_What this task involves_
Starting from the top of the material, restate each line exactly until the line that contains "PM = [print_mesh(s)", which is also copied. Pictures are excluded.

_Data section_
####

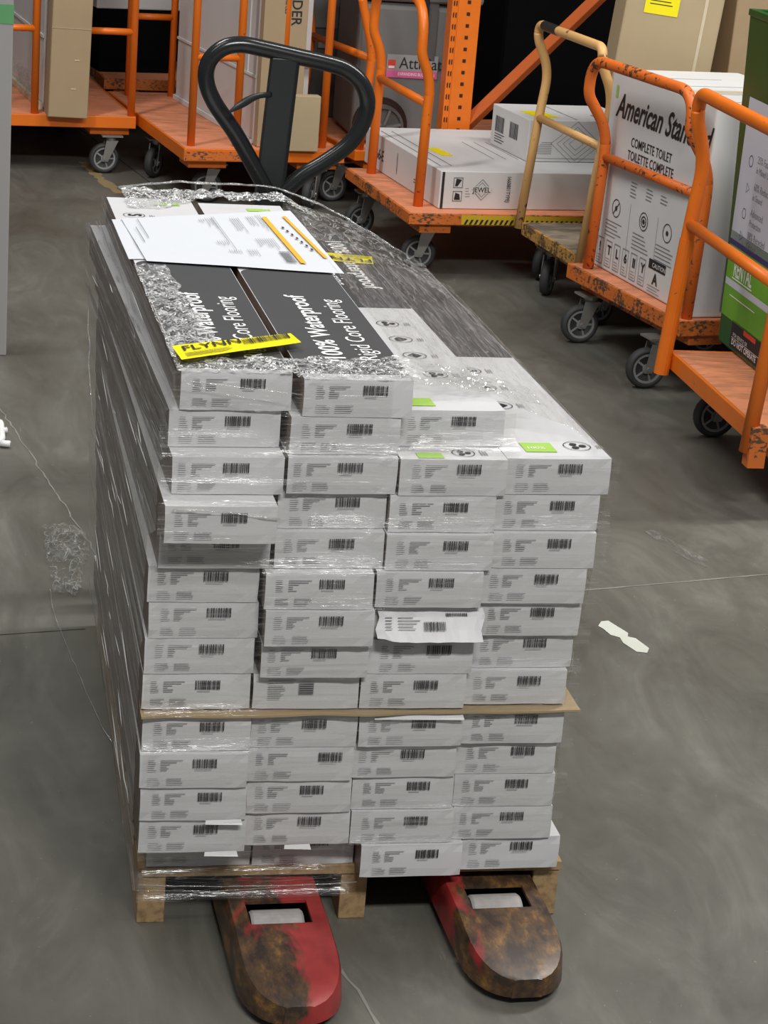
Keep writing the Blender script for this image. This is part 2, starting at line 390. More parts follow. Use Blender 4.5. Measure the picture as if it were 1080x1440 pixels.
def print_mesh(seed, style=0):
    """shipping print on the box end: two columns of small text, barcode, lower text"""
    rnd = random.Random(100+seed); mb = MB(); mc = MB(); o = (-BW/2, -.0042, 0); X = (1, 0, 0); Z = (0, 0, 1)
    x0 = .010 + rnd.random()*.005; top = .046 + rnd.random()*.003
    if style == 1:
        textlines(mb, o, X, Z, x0+.01, top, .045, 2, .0032, .0014, 'ink_grey', rnd)
        textlines(mb, o, X, Z, x0+.01, top-.009, .028, 7, .0036, .0010, 'ink_grey', rnd)
        frame_quad(mc, o, X, Z, .072, .026, .095, .046, 'ink_grey')
        for k in range(5): frame_quad(mc, o, X, Z, .073, .0275+k*.0037, .094, .0290+k*.0037, 'ink', .0001)
        return mb.mesh('printed_text'), mc.mesh('barcode')
    dx = .062*(1 if style == 2 else 0)
    textlines(mb, o, X, Z, x0, top, .013, 6, .0033, .0010, 'ink_grey', rnd)
    textlines(mb, o, X, Z, x0+.019, top, .036, 2, .0033, .0011, 'ink_grey', rnd)
    textlines(mb, o, X, Z, x0+.019, top-.0066, .016, 4, .0033, .0011, 'ink_grey', rnd, jag=.6)
    textlines(mb, o, X, Z, x0, .018, .022, 4, .0030, .0009, 'ink_grey', rnd)
    textlines(mb, o, X, Z, x0+.029, .018, .029, 4, .0030, .0009, 'ink_grey', rnd)
    bx = x0 + .064 + rnd.random()*.008 + dx*.5; x = bx
    while x < bx + .037:
        wd = rnd.choice([.0006, .0009, .0016, .0022]); frame_quad(mc, o, X, Z, x, top-.0125, x+wd, top+.0025, 'ink'); x += wd + rnd.choice([.0006, .0009, .0012])
    textlines(mb, o, X, Z, bx+.003, top-.0160, .027, 1, .003, .0009, 'ink_grey', rnd)
    return mb.mesh('printed_text'), mc.mesh('barcode')
PM = [print_mesh(s) for s in range(6)]; PM_S = print_mesh(50, 1); PM_W = print_mesh(51, 2)

COLS = [
 [(13,.107,-.025),(12,.094,-.02),(11,.096,-.065),(10,.082,-.115),(9,.083,-.065),(8,.070,-.055),(7,.073,-.055),(6,.070,-.055),(5,.068,-.055),(4,.071,-.065),(3,.068,-.075),(2,.071,-.070),(1,.073,-.065),(0,.094,-.005)],
 [(13,.285,-.050),(12,.270,-.050),(11,.268,-.060),(10,.258,-.050),(9,.256,-.065),(8,.241,-.085),(7,.245,-.090),(6,.244,-.075),(5,.237,-.060),(4,.239,-.060),(3,.236,-.060),(2,.239,-.055),(1,.242,-.050),(0,.262,-.01)],
 [(12,.443,-.005),(11,.437,-.065),(10,.425,-.065),(9,.424,-.075),(8,.412,-.080),(7,.414,-.060),(6,.412,-.065),(5,.405,-.065),(4,.407,-.065),(3,.404,-.055),(2,.407,-.050),(1,.410,-.055),(0,.429,-.060)],
 [(11,.604,-.055),(10,.592,-.055),(9,.591,-.065),(8,.581,-.065),(7,.582,-.055),(6,.579,-.045),(5,.572,-.055),(4,.574,-.060),(3,.570,-.050),(2,.574,-.050),(1,.577,-.050),(0,.597,-.045)]]
PH = .0585
def zof(l): return .1025 + l*PH + (.0075 if l >= 5 else 0)
def backx(l):    # where the back of the leftmost stack lies (left side), by layer
    if l >= 13: return .021
    if l == 12: return -.009
    z = zof(l)
    return .001 if z > .7 else (.004 + (.7-z)*.035)
ORD = ['topmost', 'second from the top', 'third from the top', 'fourth from the top', 'fifth from the top', 'sixth from the top', 'seventh from the top', 'eighth from the top', 'ninth from the top', 'tenth from the top', 'eleventh from the top', 'twelfth from the top', 'thirteenth from the top', 'bottom one']
CN = ['the leftmost column', 'the second column from the left', 'the third column from the left', 'the rightmost column']
SPECIAL = {(0,0): 'white flooring box under the front yellow label, topmost in the leftmost column',
 (0,3): 'white flooring box jutting forward, fourth from the top in the leftmost column',
 (0,13): 'white flooring box set back on the pallet, bottom of the leftmost column',
 (1,13): 'white flooring box set back on the pallet, bottom of the second column',
 (1,8): 'white flooring box with a square grey barcode just above the cardboard sheet',
 (1,10): 'white flooring box with its barcode furthest right, eleventh down in the second column',
 (2,5): 'white flooring box with the torn, lifted end flap in the third column',
 (2,1): 'white flooring box with crumpled printed end, second from the top in the third column',
 (2,12): 'white flooring box overhanging the pallet, bottom of the third column',
 (3,11): 'white flooring box at the bottom right corner, bottom of the rightmost column',
 (3,0): 'white flooring box with lime badge, topmost in the rightmost lowest column'}
BOX = {}
for ci, c in enumerate(COLS):
    n = len(c)
    for k, (l, x, y) in enumerate(c):
        rnd = random.Random(ci*50+k)
        lx = next(q[1] for q in COLS[0] if q[0] == min(l, 13)) - BW/2
        yaw = -(backx(l) - lx) / BL
        if (ci, k) in SPECIAL: lab = SPECIAL[(ci, k)]
        else:
            lab = 'white flooring box, %s in %s of the pallet load' % (ORD[k] if k < n-1 else 'bottom one', CN[ci])
            if len(lab.split()) > 16: lab = lab.replace(' of the pallet load', '')
        b = thing('flooring_box', lab, 'box', (x, y, zof(l)), yaw, 'flooring boxes stacked on the pallet')
        mesh_child('carton', CM[(ci*3+k) % 8], b)
        pm = PM[rnd.randrange(6)]
        if (ci, k) == (1, 8): pm = PM_S
        if (ci, k) == (1, 10): pm = PM_W
        sh_ = rnd.uniform(-.003, .005)
        for nm_, me_ in zip(('printed_text', 'barcode'), pm): mesh_child(nm_, me_, b).location.x = sh_
        BOX[(ci, k)] = b

# torn flap on one box
b = BOX[(2, 5)]
mb = MB(); rnd = random.Random(5); nx = 14; vs = []
for j, (yy, zz) in enumerate([(-.007, .0535), (-.014, .040), (-.024, .024), (-.036, .008)]):
    for i in range(nx+1):
        u = i/nx; vs.append((-.078 + u*.166 + (.004*math.sin(j*2)), yy + .003*noise.noise(Vector((u*5, j, 1))), zz + .0035*noise.noise(Vector((u*6, j*1.3, 4))) + (.006*max(0, .15-u)/.15 if j == 3 else 0)))
mb.add(vs, [(j*(nx+1)+i, (j+1)*(nx+1)+i, (j+1)*(nx+1)+i+1, j*(nx+1)+i+1) for j in range(3) for i in range(nx)], 'carton')
fl = mb.build('torn_flap', b, label='bright lifted end flap with a barcode')
so = fl.modifiers.new('thick', 'SOLIDIFY'); so.thickness = .001
mb = MB(); o = Vector((-.078, -.0255, .0235)); X = Vector((1, 0, 0)); Z = Vector((0, .64, .77))
textlines(mb, o, X, Z, .012, .018, .014, 5, .0045, .0012, 'ink_grey', rnd, .0045)
textlines(mb, o, X, Z, .032, .018, .035, 5, .0045, .0012, 'ink_grey', rnd, .0045)
x = .072
while x < .106:
    wd = rnd.choice([.0007, .0011, .002]); frame_quad(mb, o, X, Z, x, -.002, x+wd, .012, 'ink', .0045); x += wd+.0008
x = .107
while x < .140:
    wd = rnd.choice([.0007, .0011, .002]); frame_quad(mb, o, X, Z, x, .021, x+wd, .026, 'ink', .0045); x += wd+.0008
mb.build('end_print', fl)
# lifted paper corner on a few ends
for key, (x0, x1, z0) in {(0, 11): (.02, .075, -.004), (1, 12): (-.02, .02, -.004), (2, 8): (-.06, .08, .050), (0, 12): (.02, .07, -.0035)}.items():
    mb = MB(); mb.add([(x0, -.0045, z0+.006), (x1, -.0045, z0+.007), (x1+.002, -.010, z0), (x0-.001, -.009, z0+.001)], [(0, 3, 2, 1)], 'carton')
    mb.build('loose_paper_edge', BOX[key])

# printing on the exposed tops. local frame: x across (centre 0), y into the depth, z top
def top_print(b, items):
    zt = BH + .0006
    for it in items:
        mb = MB(); it(mb, zt + (.0002 if it.kind_ != 'charcoal_panel' else 0)); mb.build(it.kind_, b)
def kd(f, k): f.kind_ = k; return f
def qd(x0, y0, x1, y1, mat, dz=0): return kd(lambda mb, z: mb.quad([(x0, y0, z+dz), (x1, y0, z+dz), (x1, y1, z+dz), (x0, y1, z+dz)], mat), 'green_badge')
def panel_round(x0, y0, x1, y1, r, mat, corners):
    def f(mb, z):
        pts = []
        for (cx, cy, a0, key) in ((x0, y0, 180, 0), (x1, y0, 270, 1), (x1, y1, 0, 2), (x0, y1, 90, 3)):
            if key in corners:
                ox = cx + (r if cx == x0 else -r); oy = cy + (r if cy == y0 else -r)
                pts += [(ox + r*math.cos(R(a0+t*10)), oy + r*math.sin(R(a0+t*10)), z) for t in range(10)]
            else: pts.append((cx, cy, z))
        mb.quad(pts, mat)
    return kd(f, 'charcoal_panel')
def tx(body, size, x, y, xd, yd, mat, **kw): return kd(lambda mb, z: text_into(mb, body, size, (x, y, z+.0004), xd, yd, mat, **kw), 'lettering')
def icon(cx, cy, r, kind):
    def f(mb, z):
        o = (0, 0, z+.0004); X = (1, 0, 0); Y = (0, 1, 0)
        ring(mb, o, X, Y, cx, cy, r, .0014, 'ink')
        if kind == 'half': disc(mb, o, X, Y, cx, cy, r*.93, 'ink_grey', .0001, -90, 90)
        elif kind == 'S': text_into(mb, 'S', r*1.7, (cx-r*.5, cy+r*.5, z+.0005), (0, -1, 0), (1, 0, 0), 'ink', bold=.03)
        elif kind == 'house': mb.quad([(cx-r*.1, cy-r*.6, z+.0005), (cx+r*.6, cy, z+.0005), (cx-r*.1, cy+r*.6, z+.0005), (cx-r*.5, cy+r*.2, z+.0005), (cx-r*.5, cy-r*.4, z+.0005)], 'ink')
        elif kind == 'sq': ring(mb, o, X, Y, cx, cy, r*.62, r*.2, 'ink', .0001, 4); disc(mb, o, X, Y, cx+.1*r, cy, r*.3, 'ink', .0001)
        elif kind == 'dots':
            for q in range(3): disc(mb, o, X, Y, cx + r*.4*math.cos(q*2.1), cy + r*.4*math.sin(q*2.1), r*.27, 'ink', .0001)
        rnd = random.Random(int(cx*1000))
        for q in range(3): frame_quad(mb, o, (0, 1, 0), (-1, 0, 0), cy - .012, -(cx + r + .010 + q*.004), cy + .012*rnd.random(), -(cx + r + .0085 + q*.004), 'ink_grey')
    return kd(f, 'icon')
AW = ((0, 1, 0), (-1, 0, 0))     # reads away from the viewer
TW = ((0, -1, 0), (1, 0, 0))     # reads towards the viewer
def far_end():
    return [qd(.008, 1.16, .055, 1.185, 'green_badge'), tx('100%', .013, .050, 1.165, *AW, 'white_ink'), icon(.028, 1.02, .021, 'half'), icon(-.045, 1.06, .021, 'S')]
def brand(y0, dirn):
    if dirn > 0: return [tx('100% Waterproof', .046, .000, y0, *AW, 'white_ink', sx=1.15, bold=.018), tx('Rigid Core Flooring', .044, .052, y0, *AW, 'white_ink', sx=1.05)]
    return [tx('100% Waterproof', .046, .028, y0, *TW, 'white_ink', sx=1.15, bold=.018), tx('Rigid Core Flooring', .044, -.028, y0, *TW, 'white_ink', sx=1.05)]
top_print(BOX[(0, 0)], [panel_round(-.0815, .02, .0815, .69, .03, 'panel_grey', (3,))] + brand(.075, 1) + far_end())
top_print(BOX[(1, 0)], [panel_round(-.0815, .03, .0815, .675, .03, 'panel_grey', (2, 3))] + brand(.10, 1) + far_end())
top_print(BOX[(2, 0)], [panel_round(-.0815, .61, .0815, 1.224, .02, 'panel_grey', ()), icon(.012, .50, .020, 'dots'), icon(.012, .40, .020, 'house'), icon(.012, .30, .020, 'sq'), icon(-.06, .445, .018, 'dots'), icon(-.06, .35, .018, 'S'), icon(.02, .19, .020, 'dots'),
   qd(-.06, .02, -.022, .06, 'green_badge')] + brand(1.14, -1))
top_print(BOX[(3, 0)], [panel_round(-.0815, .56, .0815, 1.224, .02, 'panel_grey', ()), icon(-.02, .47, .020, 'dots'), icon(-.02, .37, .020, 'house'), icon(-.02, .27, .020, 'sq'), qd(-.045, .030, .005, .075, 'green_badge'), tx('100%', .014, -.04, .045, (1, 0, 0), (0, 1, 0), 'white_ink'), icon(.045, .06, .022, 'dots')])
top_print(BOX[(2, 1)], [qd(-.055, .005, -.015, .03, 'green_badge'), icon(.02, .03, .018, 'dots')])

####

_Reply to the exercise_
Keep writing the Blender script for this image. This is part 2, starting at line 390. More parts follow. Use Blender 4.5. Measure the picture as if it were 1080x1440 pixels.
def print_mesh(seed, style=0):
    """shipping print on the box end: two columns of small text, barcode, lower text"""
    rnd = random.Random(100+seed); mb = MB(); mc = MB(); o = (-BW/2, -.0042, 0); X = (1, 0, 0); Z = (0, 0, 1)
    x0 = .010 + rnd.random()*.005; top = .046 + rnd.random()*.003
    if style == 1:
        textlines(mb, o, X, Z, x0+.01, top, .045, 2, .0032, .0014, 'ink_grey', rnd)
        textlines(mb, o, X, Z, x0+.01, top-.009, .028, 7, .0036, .0010, 'ink_grey', rnd)
        frame_quad(mc, o, X, Z, .072, .026, .095, .046, 'ink_grey')
        for k in range(5): frame_quad(mc, o, X, Z, .073, .0275+k*.0037, .094, .0290+k*.0037, 'ink', .0001)
        return mb.mesh('printed_text'), mc.mesh('barcode')
    dx = .062*(1 if style == 2 else 0)
    textlines(mb, o, X, Z, x0, top, .013, 6, .0033, .0010, 'ink_grey', rnd)
    textlines(mb, o, X, Z, x0+.019, top, .036, 2, .0033, .0011, 'ink_grey', rnd)
    textlines(mb, o, X, Z, x0+.019, top-.0066, .016, 4, .0033, .0011, 'ink_grey', rnd, jag=.6)
    textlines(mb, o, X, Z, x0, .018, .022, 4, .0030, .0009, 'ink_grey', rnd)
    textlines(mb, o, X, Z, x0+.029, .018, .029, 4, .0030, .0009, 'ink_grey', rnd)
    bx = x0 + .064 + rnd.random()*.008 + dx*.5; x = bx
    while x < bx + .037:
        wd = rnd.choice([.0006, .0009, .0016, .0022]); frame_quad(mc, o, X, Z, x, top-.0125, x+wd, top+.0025, 'ink'); x += wd + rnd.choice([.0006, .0009, .0012])
    textlines(mb, o, X, Z, bx+.003, top-.0160, .027, 1, .003, .0009, 'ink_grey', rnd)
    return mb.mesh('printed_text'), mc.mesh('barcode')
PM = [print_mesh(s) for s in range(6)]; PM_S = print_mesh(50, 1); PM_W = print_mesh(51, 2)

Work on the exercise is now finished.